++++ DATASET EXTRACT

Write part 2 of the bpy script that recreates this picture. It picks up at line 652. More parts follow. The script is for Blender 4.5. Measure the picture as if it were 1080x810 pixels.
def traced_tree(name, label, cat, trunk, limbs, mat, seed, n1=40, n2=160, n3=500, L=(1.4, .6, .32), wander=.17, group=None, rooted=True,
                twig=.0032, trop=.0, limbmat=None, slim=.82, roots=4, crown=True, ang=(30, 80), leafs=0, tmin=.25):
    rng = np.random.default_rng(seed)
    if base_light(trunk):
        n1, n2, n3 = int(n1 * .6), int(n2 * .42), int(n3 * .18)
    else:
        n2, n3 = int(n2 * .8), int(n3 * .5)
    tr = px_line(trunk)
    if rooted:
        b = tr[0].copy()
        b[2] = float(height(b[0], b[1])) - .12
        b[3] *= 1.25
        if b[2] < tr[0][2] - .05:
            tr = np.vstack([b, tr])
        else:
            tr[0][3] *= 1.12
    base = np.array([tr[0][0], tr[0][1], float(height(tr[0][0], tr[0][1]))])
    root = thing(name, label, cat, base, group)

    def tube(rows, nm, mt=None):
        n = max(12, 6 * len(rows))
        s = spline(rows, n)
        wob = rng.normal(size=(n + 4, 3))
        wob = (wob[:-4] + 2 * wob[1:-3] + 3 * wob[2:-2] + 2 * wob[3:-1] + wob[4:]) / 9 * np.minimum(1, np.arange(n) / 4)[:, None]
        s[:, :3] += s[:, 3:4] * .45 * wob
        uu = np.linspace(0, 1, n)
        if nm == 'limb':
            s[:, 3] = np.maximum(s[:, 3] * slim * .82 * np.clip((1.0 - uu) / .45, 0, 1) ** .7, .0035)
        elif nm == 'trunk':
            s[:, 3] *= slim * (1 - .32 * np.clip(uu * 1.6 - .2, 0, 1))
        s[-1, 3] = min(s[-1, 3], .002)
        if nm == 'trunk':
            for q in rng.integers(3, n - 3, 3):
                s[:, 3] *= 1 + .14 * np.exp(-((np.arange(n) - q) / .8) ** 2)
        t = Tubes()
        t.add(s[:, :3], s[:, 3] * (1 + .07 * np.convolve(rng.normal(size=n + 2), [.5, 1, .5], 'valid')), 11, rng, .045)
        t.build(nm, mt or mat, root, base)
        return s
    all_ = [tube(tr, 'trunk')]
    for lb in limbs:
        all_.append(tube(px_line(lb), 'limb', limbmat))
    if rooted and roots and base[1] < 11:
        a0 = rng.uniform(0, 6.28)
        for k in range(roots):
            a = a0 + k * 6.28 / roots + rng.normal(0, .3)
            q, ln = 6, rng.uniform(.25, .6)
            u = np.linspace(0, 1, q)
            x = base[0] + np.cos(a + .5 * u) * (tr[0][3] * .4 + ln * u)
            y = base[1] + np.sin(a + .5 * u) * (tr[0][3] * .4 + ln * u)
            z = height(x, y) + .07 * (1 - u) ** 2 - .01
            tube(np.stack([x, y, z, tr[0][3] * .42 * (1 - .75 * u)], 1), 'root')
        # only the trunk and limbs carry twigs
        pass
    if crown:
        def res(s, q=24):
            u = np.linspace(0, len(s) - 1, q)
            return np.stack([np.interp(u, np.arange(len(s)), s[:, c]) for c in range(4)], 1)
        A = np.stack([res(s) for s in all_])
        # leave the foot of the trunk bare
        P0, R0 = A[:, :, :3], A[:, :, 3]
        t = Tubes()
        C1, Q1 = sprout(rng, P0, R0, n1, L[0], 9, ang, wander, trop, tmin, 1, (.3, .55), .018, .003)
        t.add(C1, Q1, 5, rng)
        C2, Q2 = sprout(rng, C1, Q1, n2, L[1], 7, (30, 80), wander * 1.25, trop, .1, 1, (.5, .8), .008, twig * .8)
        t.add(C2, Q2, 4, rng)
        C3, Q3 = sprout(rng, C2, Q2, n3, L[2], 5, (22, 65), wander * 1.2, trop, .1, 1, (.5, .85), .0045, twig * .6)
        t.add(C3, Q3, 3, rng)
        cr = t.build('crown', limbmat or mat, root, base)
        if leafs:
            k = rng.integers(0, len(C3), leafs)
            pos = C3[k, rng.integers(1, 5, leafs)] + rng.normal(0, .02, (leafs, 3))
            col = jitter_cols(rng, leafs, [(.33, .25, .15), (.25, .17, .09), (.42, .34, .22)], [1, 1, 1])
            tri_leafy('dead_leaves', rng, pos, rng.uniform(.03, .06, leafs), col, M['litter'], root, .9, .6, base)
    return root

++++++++

> INSTRUCTION: Write the data from above out again, exactly.

> TASK OUTPUT:
Write part 2 of the bpy script that recreates this picture. It picks up at line 652. More parts follow. The script is for Blender 4.5. Measure the picture as if it were 1080x810 pixels.
def traced_tree(name, label, cat, trunk, limbs, mat, seed, n1=40, n2=160, n3=500, L=(1.4, .6, .32), wander=.17, group=None, rooted=True,
                twig=.0032, trop=.0, limbmat=None, slim=.82, roots=4, crown=True, ang=(30, 80), leafs=0, tmin=.25):
    rng = np.random.default_rng(seed)
    if base_light(trunk):
        n1, n2, n3 = int(n1 * .6), int(n2 * .42), int(n3 * .18)
    else:
        n2, n3 = int(n2 * .8), int(n3 * .5)
    tr = px_line(trunk)
    if rooted:
        b = tr[0].copy()
        b[2] = float(height(b[0], b[1])) - .12
        b[3] *= 1.25
        if b[2] < tr[0][2] - .05:
            tr = np.vstack([b, tr])
        else:
            tr[0][3] *= 1.12
    base = np.array([tr[0][0], tr[0][1], float(height(tr[0][0], tr[0][1]))])
    root = thing(name, label, cat, base, group)

    def tube(rows, nm, mt=None):
        n = max(12, 6 * len(rows))
        s = spline(rows, n)
        wob = rng.normal(size=(n + 4, 3))
        wob = (wob[:-4] + 2 * wob[1:-3] + 3 * wob[2:-2] + 2 * wob[3:-1] + wob[4:]) / 9 * np.minimum(1, np.arange(n) / 4)[:, None]
        s[:, :3] += s[:, 3:4] * .45 * wob
        uu = np.linspace(0, 1, n)
        if nm == 'limb':
            s[:, 3] = np.maximum(s[:, 3] * slim * .82 * np.clip((1.0 - uu) / .45, 0, 1) ** .7, .0035)
        elif nm == 'trunk':
            s[:, 3] *= slim * (1 - .32 * np.clip(uu * 1.6 - .2, 0, 1))
        s[-1, 3] = min(s[-1, 3], .002)
        if nm == 'trunk':
            for q in rng.integers(3, n - 3, 3):
                s[:, 3] *= 1 + .14 * np.exp(-((np.arange(n) - q) / .8) ** 2)
        t = Tubes()
        t.add(s[:, :3], s[:, 3] * (1 + .07 * np.convolve(rng.normal(size=n + 2), [.5, 1, .5], 'valid')), 11, rng, .045)
        t.build(nm, mt or mat, root, base)
        return s
    all_ = [tube(tr, 'trunk')]
    for lb in limbs:
        all_.append(tube(px_line(lb), 'limb', limbmat))
    if rooted and roots and base[1] < 11:
        a0 = rng.uniform(0, 6.28)
        for k in range(roots):
            a = a0 + k * 6.28 / roots + rng.normal(0, .3)
            q, ln = 6, rng.uniform(.25, .6)
            u = np.linspace(0, 1, q)
            x = base[0] + np.cos(a + .5 * u) * (tr[0][3] * .4 + ln * u)
            y = base[1] + np.sin(a + .5 * u) * (tr[0][3] * .4 + ln * u)
            z = height(x, y) + .07 * (1 - u) ** 2 - .01
            tube(np.stack([x, y, z, tr[0][3] * .42 * (1 - .75 * u)], 1), 'root')
        # only the trunk and limbs carry twigs
        pass
    if crown:
        def res(s, q=24):
            u = np.linspace(0, len(s) - 1, q)
            return np.stack([np.interp(u, np.arange(len(s)), s[:, c]) for c in range(4)], 1)
        A = np.stack([res(s) for s in all_])
        # leave the foot of the trunk bare
        P0, R0 = A[:, :, :3], A[:, :, 3]
        t = Tubes()
        C1, Q1 = sprout(rng, P0, R0, n1, L[0], 9, ang, wander, trop, tmin, 1, (.3, .55), .018, .003)
        t.add(C1, Q1, 5, rng)
        C2, Q2 = sprout(rng, C1, Q1, n2, L[1], 7, (30, 80), wander * 1.25, trop, .1, 1, (.5, .8), .008, twig * .8)
        t.add(C2, Q2, 4, rng)
        C3, Q3 = sprout(rng, C2, Q2, n3, L[2], 5, (22, 65), wander * 1.2, trop, .1, 1, (.5, .85), .0045, twig * .6)
        t.add(C3, Q3, 3, rng)
        cr = t.build('crown', limbmat or mat, root, base)
        if leafs:
            k = rng.integers(0, len(C3), leafs)
            pos = C3[k, rng.integers(1, 5, leafs)] + rng.normal(0, .02, (leafs, 3))
            col = jitter_cols(rng, leafs, [(.33, .25, .15), (.25, .17, .09), (.42, .34, .22)], [1, 1, 1])
            tri_leafy('dead_leaves', rng, pos, rng.uniform(.03, .06, leafs), col, M['litter'], root, .9, .6, base)
    return root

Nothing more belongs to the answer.